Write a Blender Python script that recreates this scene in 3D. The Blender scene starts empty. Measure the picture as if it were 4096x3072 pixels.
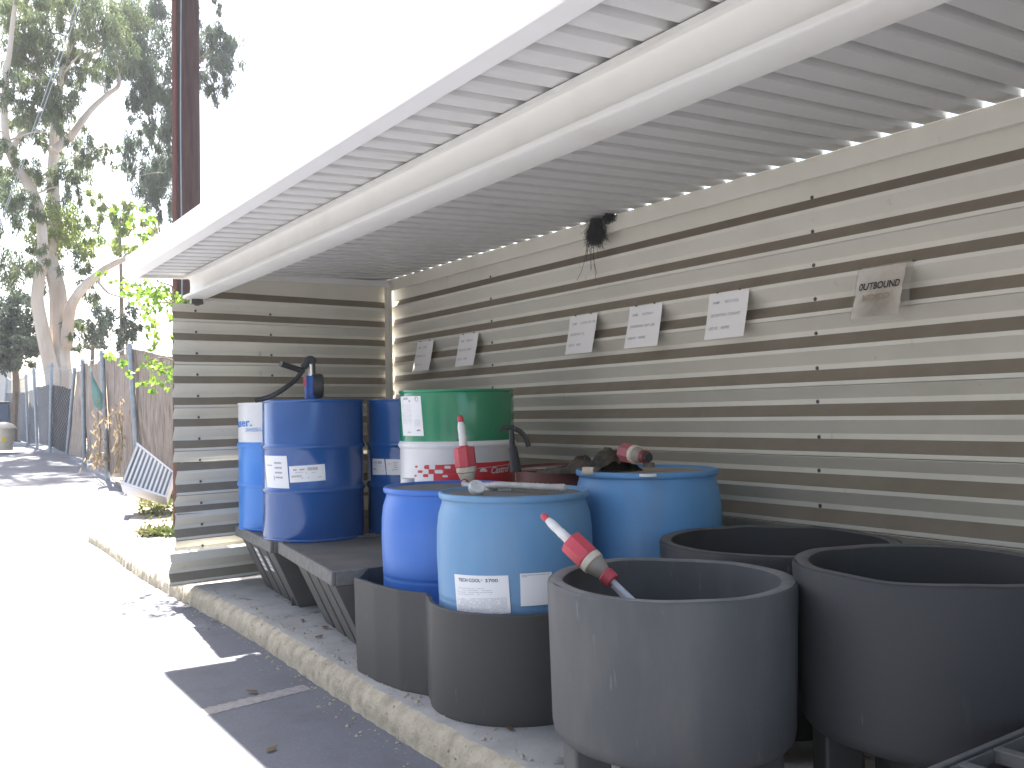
import bpy, math, random
from mathutils import Vector, Matrix, noise
R = math.radians
S = bpy.context.scene
C = S.collection
rnd = random.Random(7)

# ---------------------------------------------------------------- camera
H = 1.22
M = ((0.824, 0.006, 0.567), (-0.566, 0.037, 0.823), (-0.016, -0.999, 0.033))
FPX = 3600.0
VYx, VYy = -428.0, 1696.0
def _frame():
    vx = 2048 + FPX*FPX/2476.0
    vyp = 1696 - 0.0161*(vx+428)
    dy = Vector((VYx-2048, VYy-1536, FPX)).normalized()
    dx = Vector((vx-2048, vyp-1536, FPX)).normalized()
    dx = (dx - dy*dx.dot(dy)).normalized()
    dz = dx.cross(dy)
    if dz.y > 0: dz = -dz
    return dx, dy, dz
DX, DY, DZ = _frame()
def ray(px, py):
    c = Vector((px-2048, py-1536, FPX))
    return Vector((DX.dot(c), DY.dot(c), DZ.dot(c)))
cam = bpy.data.objects.new("camera", bpy.data.cameras.new("camera"))
C.objects.link(cam)
cam.data.sensor_width = 36.0
cam.data.lens = FPX/4096*36
cam.data.clip_start = 0.05
cam.data.clip_end = 3000
m = Matrix(((DX.x, -DX.y, -DX.z, 0), (DY.x, -DY.y, -DY.z, 0), (DZ.x, -DZ.y, -DZ.z, H), (0, 0, 0, 1)))
cam.matrix_world = m
S.camera = cam

# ---------------------------------------------------------------- light
SUN_EL, SUN_AZ = R(53), R(5.5)          # azimuth measured from +Y towards +X
w = bpy.data.worlds.new("World"); S.world = w; w.use_nodes = True
nt = w.node_tree
sky = nt.nodes.new("ShaderNodeTexSky"); sky.sky_type = 'NISHITA'; sky.sun_disc = False
sky.sun_elevation = SUN_EL; sky.sun_rotation = SUN_AZ
sky.dust_density = 3.0; sky.air_density = 1.0; sky.ozone_density = 1.0
bg = nt.nodes["Background"]; bg.inputs[1].default_value = 0.07
nt.links.new(sky.outputs[0], bg.inputs[0])
sun = bpy.data.objects.new("sun", bpy.data.lights.new("sun", 'SUN'))
C.objects.link(sun)
sun.data.energy = 5.0; sun.data.angle = R(0.5); sun.data.color = (1.0, 0.95, 0.87)
sd = Vector((math.sin(SUN_AZ)*math.cos(SUN_EL), math.cos(SUN_AZ)*math.cos(SUN_EL), math.sin(SUN_EL)))
sun.rotation_euler = sd.to_track_quat('Z', 'Y').to_euler()
S.view_settings.view_transform = 'Standard'
S.view_settings.look = 'None'
S.view_settings.exposure = 2.65
S.view_settings.gamma = 1.0
S.render.engine = 'CYCLES'
S.cycles.max_bounces = 8
S.cycles.diffuse_bounces = 5
S.cycles.transparent_max_bounces = 12

# ---------------------------------------------------------------- photo helpers (pixel -> place)
O = Vector((0, 0, H))
def un(px, py, ax, val):
    d = ray(px, py); return O + d*((val-O[ax])/d[ax])
def at(px, py, dist):
    d = ray(px, py); return O + d*(dist/math.hypot(d.x, d.y))
GP = [(-400, -.13), (11.5, -.13), (15, -.03), (18.7, .10), (22.6, .21), (27, .40), (36, .50), (60, .62), (3000, .62)]
def gz(y):
    for (a, za), (b, zb) in zip(GP, GP[1:]):
        if a <= y <= b: return za+(zb-za)*(y-a)/(b-a)
    return -.13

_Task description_
Output all of the data exactly as it stands, minus any images.

_The reply_
Write a Blender Python script that recreates this scene in 3D. The Blender scene starts empty. Measure the picture as if it were 4096x3072 pixels.
import bpy, math, random
from mathutils import Vector, Matrix, noise
R = math.radians
S = bpy.context.scene
C = S.collection
rnd = random.Random(7)

# ---------------------------------------------------------------- camera
H = 1.22
M = ((0.824, 0.006, 0.567), (-0.566, 0.037, 0.823), (-0.016, -0.999, 0.033))
FPX = 3600.0
VYx, VYy = -428.0, 1696.0
def _frame():
    vx = 2048 + FPX*FPX/2476.0
    vyp = 1696 - 0.0161*(vx+428)
    dy = Vector((VYx-2048, VYy-1536, FPX)).normalized()
    dx = Vector((vx-2048, vyp-1536, FPX)).normalized()
    dx = (dx - dy*dx.dot(dy)).normalized()
    dz = dx.cross(dy)
    if dz.y > 0: dz = -dz
    return dx, dy, dz
DX, DY, DZ = _frame()
def ray(px, py):
    c = Vector((px-2048, py-1536, FPX))
    return Vector((DX.dot(c), DY.dot(c), DZ.dot(c)))
cam = bpy.data.objects.new("camera", bpy.data.cameras.new("camera"))
C.objects.link(cam)
cam.data.sensor_width = 36.0
cam.data.lens = FPX/4096*36
cam.data.clip_start = 0.05
cam.data.clip_end = 3000
m = Matrix(((DX.x, -DX.y, -DX.z, 0), (DY.x, -DY.y, -DY.z, 0), (DZ.x, -DZ.y, -DZ.z, H), (0, 0, 0, 1)))
cam.matrix_world = m
S.camera = cam

# ---------------------------------------------------------------- light
SUN_EL, SUN_AZ = R(53), R(5.5)          # azimuth measured from +Y towards +X
w = bpy.data.worlds.new("World"); S.world = w; w.use_nodes = True
nt = w.node_tree
sky = nt.nodes.new("ShaderNodeTexSky"); sky.sky_type = 'NISHITA'; sky.sun_disc = False
sky.sun_elevation = SUN_EL; sky.sun_rotation = SUN_AZ
sky.dust_density = 3.0; sky.air_density = 1.0; sky.ozone_density = 1.0
bg = nt.nodes["Background"]; bg.inputs[1].default_value = 0.07
nt.links.new(sky.outputs[0], bg.inputs[0])
sun = bpy.data.objects.new("sun", bpy.data.lights.new("sun", 'SUN'))
C.objects.link(sun)
sun.data.energy = 5.0; sun.data.angle = R(0.5); sun.data.color = (1.0, 0.95, 0.87)
sd = Vector((math.sin(SUN_AZ)*math.cos(SUN_EL), math.cos(SUN_AZ)*math.cos(SUN_EL), math.sin(SUN_EL)))
sun.rotation_euler = sd.to_track_quat('Z', 'Y').to_euler()
S.view_settings.view_transform = 'Standard'
S.view_settings.look = 'None'
S.view_settings.exposure = 2.65
S.view_settings.gamma = 1.0
S.render.engine = 'CYCLES'
S.cycles.max_bounces = 8
S.cycles.diffuse_bounces = 5
S.cycles.transparent_max_bounces = 12

# ---------------------------------------------------------------- photo helpers (pixel -> place)
O = Vector((0, 0, H))
def un(px, py, ax, val):
    d = ray(px, py); return O + d*((val-O[ax])/d[ax])
def at(px, py, dist):
    d = ray(px, py); return O + d*(dist/math.hypot(d.x, d.y))
GP = [(-400, -.13), (11.5, -.13), (15, -.03), (18.7, .10), (22.6, .21), (27, .40), (36, .50), (60, .62), (3000, .62)]
def gz(y):
    for (a, za), (b, zb) in zip(GP, GP[1:]):
        if a <= y <= b: return za+(zb-za)*(y-a)/(b-a)
    return -.13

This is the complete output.